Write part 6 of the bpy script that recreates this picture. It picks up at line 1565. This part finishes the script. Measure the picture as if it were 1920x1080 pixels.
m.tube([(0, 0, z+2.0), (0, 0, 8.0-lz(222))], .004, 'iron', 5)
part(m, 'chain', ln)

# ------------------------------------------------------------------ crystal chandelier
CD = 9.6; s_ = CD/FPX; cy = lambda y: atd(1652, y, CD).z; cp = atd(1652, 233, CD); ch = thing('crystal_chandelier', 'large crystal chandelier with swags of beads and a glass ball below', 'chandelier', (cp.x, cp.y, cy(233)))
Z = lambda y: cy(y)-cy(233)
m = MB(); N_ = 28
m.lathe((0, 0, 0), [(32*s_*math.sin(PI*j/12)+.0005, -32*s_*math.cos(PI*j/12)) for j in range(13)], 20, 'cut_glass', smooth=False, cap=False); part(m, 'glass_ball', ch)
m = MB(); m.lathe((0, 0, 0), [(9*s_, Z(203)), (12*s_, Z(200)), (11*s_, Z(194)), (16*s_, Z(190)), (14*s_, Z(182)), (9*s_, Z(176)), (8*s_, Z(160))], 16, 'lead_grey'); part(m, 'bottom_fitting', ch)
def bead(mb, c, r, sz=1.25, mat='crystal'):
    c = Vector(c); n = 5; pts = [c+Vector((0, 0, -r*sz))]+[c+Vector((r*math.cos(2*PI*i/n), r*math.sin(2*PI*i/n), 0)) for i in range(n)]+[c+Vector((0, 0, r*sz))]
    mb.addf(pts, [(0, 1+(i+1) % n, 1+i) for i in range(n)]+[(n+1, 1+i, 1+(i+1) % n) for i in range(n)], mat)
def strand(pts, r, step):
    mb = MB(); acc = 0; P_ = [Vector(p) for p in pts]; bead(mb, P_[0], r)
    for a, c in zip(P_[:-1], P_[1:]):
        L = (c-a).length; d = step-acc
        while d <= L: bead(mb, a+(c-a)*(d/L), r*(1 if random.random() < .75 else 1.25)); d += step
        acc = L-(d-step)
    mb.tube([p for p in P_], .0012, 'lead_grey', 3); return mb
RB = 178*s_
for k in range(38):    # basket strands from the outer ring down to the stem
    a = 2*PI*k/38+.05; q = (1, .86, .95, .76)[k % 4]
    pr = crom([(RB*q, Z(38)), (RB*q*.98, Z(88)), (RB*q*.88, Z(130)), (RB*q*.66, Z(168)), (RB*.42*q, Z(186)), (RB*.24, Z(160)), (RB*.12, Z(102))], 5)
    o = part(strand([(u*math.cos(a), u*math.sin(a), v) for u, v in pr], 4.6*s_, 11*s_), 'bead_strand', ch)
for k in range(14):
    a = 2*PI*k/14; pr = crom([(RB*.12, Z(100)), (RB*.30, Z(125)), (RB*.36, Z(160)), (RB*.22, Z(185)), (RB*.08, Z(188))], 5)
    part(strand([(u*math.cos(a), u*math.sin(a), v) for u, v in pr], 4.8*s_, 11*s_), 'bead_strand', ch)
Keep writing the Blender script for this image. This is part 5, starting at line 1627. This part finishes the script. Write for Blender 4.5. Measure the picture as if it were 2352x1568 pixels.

▶ [Given request] Write out word for word only the lines from the start of the entries down to the line with "part(m, 'chain', ln)", please, including both ends.

▶ [Response to the task]
Write part 6 of the bpy script that recreates this picture. It picks up at line 1565. This part finishes the script. Measure the picture as if it were 1920x1080 pixels.
m.tube([(0, 0, z+2.0), (0, 0, 8.0-lz(222))], .004, 'iron', 5)
part(m, 'chain', ln)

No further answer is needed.